Io sono ancora qui è un film di Walter Salles che nel 2024 ha vinto l’Oscar per il miglior film internazionale. Racconta la storia vera di Rubens Paiva, un ex deputato brasiliano che fu sequestrato dalla polizia del regime militare allora vigente nel dicembre 1970. In quegli anni il Brasile era infatti dominato da una durissima dittatura militare, anticipatrice delle dittature altrettanto spietate che si susseguirono in molti altri paesi latinoamericani, in particolare in Argentina e in Cile. Sequestri di persona, tortura, uccisioni, persone scomparse per sempre, di cui nemmeno il cadavere è mai stato ritrovato: è, tra i tanti, il caso di Paiva. L’uomo, che all’avvento del regime era dovuto andare in esilio, essendo un rappresentante del partito laburista, al suo ritorno in patria aveva abbandonato la vita politica ma segretamente aiutava gli oppositori del regime. Viveva a Rio, in una bella casa vicino alla spiaggia di Copacabana, aveva una bella moglie e cinque figli: la prima parte del film si sofferma sui momenti di felicità di questa famiglia, le mattinate in spiaggia, il cagnolino adottato dal bimbo più piccolo, le riunioni con gli amici. Poi un mattino, prima di Natale, vengono degli uomini in borghese e portano via Rubens Paiva; il giorno dopo portano via anche la moglie e una delle figlie. Le due donne saranno però rilasciate e la moglie di Rubens, Eunice, dedicherà la sua vita a cercare di sapere cosa sia successo al marito.
In quegli anni lì, i primi anni Settanta, sebbene giovanissima, ero molto informata sul Brasile e su quanto accadeva, perché avevo là degli amici missionari che, quando a volte tornavano in Italia, raccontavano; inoltre a quei tempi leggevo molto certe pubblicazioni, riviste missionarie e gli allora famosi “Quaderni Asal” (Associazione Studi America Latina), che non so più se li ho conservati o se sconsideratamente li ho buttati via; sapevo dei sequestri, delle torture, del pau de arara, il trespolo del pappagallo, al quale i prigionieri venivano appesi, legati per i polsi e per le caviglie, e torturati con un cavo elettrico attaccato ai testicoli. Sapevo che ci si preparava a spianare parte della foresta amazzonica per realizzare una grande arteria stradale, e sapevo degli Yanomamo, una tra le poche popolazioni indigene che viveva ancora in modo tradizionale all’interno della foresta.

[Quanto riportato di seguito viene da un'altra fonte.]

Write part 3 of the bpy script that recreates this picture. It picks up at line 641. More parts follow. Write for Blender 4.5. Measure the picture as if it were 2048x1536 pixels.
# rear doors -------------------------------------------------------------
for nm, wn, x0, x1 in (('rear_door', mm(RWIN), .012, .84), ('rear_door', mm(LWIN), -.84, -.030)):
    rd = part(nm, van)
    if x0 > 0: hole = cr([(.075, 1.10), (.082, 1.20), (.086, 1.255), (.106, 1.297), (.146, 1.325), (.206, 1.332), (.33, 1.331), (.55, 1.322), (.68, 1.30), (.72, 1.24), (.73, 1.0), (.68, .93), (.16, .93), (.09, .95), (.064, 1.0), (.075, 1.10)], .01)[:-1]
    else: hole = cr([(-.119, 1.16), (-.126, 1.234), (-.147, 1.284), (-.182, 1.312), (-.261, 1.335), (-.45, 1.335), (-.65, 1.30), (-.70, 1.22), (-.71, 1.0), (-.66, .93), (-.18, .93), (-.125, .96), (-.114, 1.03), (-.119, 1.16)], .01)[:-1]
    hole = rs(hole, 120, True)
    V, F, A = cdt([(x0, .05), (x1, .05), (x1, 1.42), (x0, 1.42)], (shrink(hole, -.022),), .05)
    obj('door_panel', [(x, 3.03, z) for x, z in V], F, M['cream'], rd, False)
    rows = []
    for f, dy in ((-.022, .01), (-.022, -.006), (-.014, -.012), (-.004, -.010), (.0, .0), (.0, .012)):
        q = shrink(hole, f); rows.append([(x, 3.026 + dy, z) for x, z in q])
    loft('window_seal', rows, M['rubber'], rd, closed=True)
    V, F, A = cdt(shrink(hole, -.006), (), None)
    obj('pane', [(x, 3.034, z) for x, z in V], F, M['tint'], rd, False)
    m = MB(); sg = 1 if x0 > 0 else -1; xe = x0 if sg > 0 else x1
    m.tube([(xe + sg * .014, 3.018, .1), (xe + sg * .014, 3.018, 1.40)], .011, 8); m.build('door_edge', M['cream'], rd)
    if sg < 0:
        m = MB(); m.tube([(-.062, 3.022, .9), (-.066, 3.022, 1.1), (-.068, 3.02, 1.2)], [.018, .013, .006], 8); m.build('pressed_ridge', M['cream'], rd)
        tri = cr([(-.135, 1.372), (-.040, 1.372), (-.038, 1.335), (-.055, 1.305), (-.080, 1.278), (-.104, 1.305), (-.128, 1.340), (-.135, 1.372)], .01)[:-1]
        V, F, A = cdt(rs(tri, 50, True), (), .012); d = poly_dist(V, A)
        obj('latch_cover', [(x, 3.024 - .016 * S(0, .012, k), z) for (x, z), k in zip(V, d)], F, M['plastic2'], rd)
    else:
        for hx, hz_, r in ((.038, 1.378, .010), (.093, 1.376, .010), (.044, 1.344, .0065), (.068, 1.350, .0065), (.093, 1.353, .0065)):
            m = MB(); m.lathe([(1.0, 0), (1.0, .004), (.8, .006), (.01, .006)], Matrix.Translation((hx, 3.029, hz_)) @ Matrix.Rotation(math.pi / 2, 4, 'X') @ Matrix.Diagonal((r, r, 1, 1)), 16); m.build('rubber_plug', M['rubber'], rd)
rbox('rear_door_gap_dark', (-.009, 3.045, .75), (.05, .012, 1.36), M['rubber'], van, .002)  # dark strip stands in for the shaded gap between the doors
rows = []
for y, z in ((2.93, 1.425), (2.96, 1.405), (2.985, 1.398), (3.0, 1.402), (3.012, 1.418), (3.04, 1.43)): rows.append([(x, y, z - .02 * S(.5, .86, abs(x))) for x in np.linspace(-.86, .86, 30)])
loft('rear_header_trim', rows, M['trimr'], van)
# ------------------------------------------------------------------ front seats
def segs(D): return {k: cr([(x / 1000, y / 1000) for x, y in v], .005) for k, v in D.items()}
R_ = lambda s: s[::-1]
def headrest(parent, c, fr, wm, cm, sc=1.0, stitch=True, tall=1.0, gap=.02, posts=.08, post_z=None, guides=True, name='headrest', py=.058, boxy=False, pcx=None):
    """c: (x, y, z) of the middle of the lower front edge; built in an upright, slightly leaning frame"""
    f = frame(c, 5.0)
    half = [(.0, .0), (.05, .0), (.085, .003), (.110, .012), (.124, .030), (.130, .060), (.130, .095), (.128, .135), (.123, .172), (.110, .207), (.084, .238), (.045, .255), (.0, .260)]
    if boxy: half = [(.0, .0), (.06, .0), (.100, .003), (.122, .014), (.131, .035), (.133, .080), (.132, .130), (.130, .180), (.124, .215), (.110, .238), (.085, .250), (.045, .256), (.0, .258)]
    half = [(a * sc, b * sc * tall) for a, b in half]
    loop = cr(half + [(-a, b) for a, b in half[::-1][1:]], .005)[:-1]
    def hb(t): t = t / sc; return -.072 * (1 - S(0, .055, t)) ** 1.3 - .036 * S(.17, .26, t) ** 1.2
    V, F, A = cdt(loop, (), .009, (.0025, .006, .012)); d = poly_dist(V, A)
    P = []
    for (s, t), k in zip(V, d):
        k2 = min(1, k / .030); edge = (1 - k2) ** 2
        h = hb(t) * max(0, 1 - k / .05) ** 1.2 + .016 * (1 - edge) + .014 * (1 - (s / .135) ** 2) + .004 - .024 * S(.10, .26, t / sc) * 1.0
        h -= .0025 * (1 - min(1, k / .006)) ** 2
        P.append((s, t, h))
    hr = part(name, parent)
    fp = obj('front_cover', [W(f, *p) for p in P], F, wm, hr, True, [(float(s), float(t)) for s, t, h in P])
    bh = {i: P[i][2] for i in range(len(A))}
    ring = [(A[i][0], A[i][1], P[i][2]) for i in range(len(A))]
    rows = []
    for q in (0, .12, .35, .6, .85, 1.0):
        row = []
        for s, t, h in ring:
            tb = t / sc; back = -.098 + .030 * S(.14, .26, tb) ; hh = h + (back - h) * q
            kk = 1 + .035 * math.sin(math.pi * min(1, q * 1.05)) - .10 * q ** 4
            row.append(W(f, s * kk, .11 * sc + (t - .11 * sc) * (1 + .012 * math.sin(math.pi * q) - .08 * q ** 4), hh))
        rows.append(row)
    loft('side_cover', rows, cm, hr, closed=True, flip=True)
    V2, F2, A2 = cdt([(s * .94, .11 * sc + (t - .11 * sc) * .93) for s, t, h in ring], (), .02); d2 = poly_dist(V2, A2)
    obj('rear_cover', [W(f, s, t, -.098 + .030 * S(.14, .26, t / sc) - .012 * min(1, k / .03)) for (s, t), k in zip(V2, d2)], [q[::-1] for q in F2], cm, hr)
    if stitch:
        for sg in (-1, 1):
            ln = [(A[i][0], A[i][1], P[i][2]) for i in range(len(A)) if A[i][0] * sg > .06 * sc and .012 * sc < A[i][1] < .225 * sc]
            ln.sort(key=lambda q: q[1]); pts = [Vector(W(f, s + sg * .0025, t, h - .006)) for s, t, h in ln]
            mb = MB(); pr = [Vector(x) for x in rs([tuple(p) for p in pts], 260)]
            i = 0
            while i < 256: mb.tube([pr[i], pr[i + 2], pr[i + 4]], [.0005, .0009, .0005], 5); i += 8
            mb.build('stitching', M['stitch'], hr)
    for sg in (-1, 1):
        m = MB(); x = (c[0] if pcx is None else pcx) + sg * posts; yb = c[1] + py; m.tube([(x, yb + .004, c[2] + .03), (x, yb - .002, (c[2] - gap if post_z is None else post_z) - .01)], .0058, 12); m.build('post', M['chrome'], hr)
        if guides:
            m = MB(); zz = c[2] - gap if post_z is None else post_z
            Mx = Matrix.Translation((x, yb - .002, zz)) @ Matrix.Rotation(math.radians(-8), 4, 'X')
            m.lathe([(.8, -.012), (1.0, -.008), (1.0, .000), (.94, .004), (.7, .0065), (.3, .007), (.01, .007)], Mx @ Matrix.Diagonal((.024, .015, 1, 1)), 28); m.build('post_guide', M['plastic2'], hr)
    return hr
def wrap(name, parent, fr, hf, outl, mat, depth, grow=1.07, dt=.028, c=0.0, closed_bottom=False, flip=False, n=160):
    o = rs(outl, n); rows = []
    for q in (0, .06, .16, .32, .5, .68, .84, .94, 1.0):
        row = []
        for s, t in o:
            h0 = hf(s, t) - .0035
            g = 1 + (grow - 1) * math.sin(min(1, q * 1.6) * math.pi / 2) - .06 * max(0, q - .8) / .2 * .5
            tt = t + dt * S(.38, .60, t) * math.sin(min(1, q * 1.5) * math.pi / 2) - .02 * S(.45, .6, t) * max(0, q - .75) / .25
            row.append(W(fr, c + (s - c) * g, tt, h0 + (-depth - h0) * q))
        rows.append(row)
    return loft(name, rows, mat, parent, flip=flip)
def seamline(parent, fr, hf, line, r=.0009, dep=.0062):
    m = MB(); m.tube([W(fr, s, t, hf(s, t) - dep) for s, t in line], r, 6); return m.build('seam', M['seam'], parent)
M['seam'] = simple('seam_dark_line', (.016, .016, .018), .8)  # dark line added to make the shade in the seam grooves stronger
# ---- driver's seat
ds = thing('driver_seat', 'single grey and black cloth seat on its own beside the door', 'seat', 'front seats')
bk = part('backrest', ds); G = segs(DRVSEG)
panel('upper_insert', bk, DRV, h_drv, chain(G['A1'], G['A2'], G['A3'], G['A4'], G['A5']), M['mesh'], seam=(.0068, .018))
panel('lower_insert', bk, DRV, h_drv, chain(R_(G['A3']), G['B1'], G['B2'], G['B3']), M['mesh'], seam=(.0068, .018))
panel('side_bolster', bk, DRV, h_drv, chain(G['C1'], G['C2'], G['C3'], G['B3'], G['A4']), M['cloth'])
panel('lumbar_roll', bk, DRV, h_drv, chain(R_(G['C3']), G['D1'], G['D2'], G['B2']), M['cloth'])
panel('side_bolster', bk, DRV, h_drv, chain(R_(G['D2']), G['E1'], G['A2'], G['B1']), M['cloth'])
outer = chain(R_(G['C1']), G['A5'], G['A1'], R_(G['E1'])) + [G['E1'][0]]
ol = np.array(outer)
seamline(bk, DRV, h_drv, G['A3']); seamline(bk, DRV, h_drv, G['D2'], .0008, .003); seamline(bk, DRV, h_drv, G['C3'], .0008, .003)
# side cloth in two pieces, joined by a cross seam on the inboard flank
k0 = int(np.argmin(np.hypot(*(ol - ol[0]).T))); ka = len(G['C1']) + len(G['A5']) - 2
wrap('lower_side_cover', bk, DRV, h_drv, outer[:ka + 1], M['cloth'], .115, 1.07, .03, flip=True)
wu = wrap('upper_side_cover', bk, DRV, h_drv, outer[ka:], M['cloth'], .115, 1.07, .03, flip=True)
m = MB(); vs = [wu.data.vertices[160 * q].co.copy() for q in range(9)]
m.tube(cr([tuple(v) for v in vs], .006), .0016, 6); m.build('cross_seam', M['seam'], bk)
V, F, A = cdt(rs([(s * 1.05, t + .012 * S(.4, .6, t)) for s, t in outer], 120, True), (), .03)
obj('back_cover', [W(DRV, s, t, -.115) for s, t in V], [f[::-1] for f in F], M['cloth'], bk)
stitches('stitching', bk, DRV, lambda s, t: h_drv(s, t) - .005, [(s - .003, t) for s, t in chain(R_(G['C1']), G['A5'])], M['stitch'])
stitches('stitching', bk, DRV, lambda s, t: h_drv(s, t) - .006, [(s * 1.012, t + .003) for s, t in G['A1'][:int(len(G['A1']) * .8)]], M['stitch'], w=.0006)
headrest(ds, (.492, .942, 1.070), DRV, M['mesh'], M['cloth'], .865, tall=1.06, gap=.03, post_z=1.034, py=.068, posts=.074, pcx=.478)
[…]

Il film è lungo ma appassionante, con un netto contrasto tra la prima parte, che rappresenta la bella famiglia Paiva all’apice della sua gioia di vivere, e una seconda parte attraversata dall’angoscia, dove sono descritte le condizioni in cui Eunice viene tenuta per giorni in cella, viene interrogata duramente, finalmente viene rilasciata e può tornare dai suoi figli ma senza mai più rivedere suo marito. Il resto del film è dedicato alla lotta di questa donna dura, determinata, che consiste sia nel mantenere in piedi la sua famiglia e proteggere i suoi figli, sia nel continuare con ostinazione a cercare di conoscere la verità sulla sorte del marito. Solo dopo venticinque anni, ormai morta e sepolta la dittatura militare, riceverà un documento prezioso, il certificato di morte di Rubens, che paradossalmente accoglierà con gioia ed esibirà con orgoglio davanti alla stampa, perché questo certificato è la prova che Rubens è stato rapito e ucciso. Il corpo, però, non verrà mai ritrovato. Il personaggio di Eunice è magnificamente interpretato dall’attrice Fernanda Torres.
Il film è tratto dal libro autobiografico scritto da Marcelo Paiva, figlio di Rubens, Sono ancora qui, pubblicato in Italia nel 2015 da La nuova frontiera.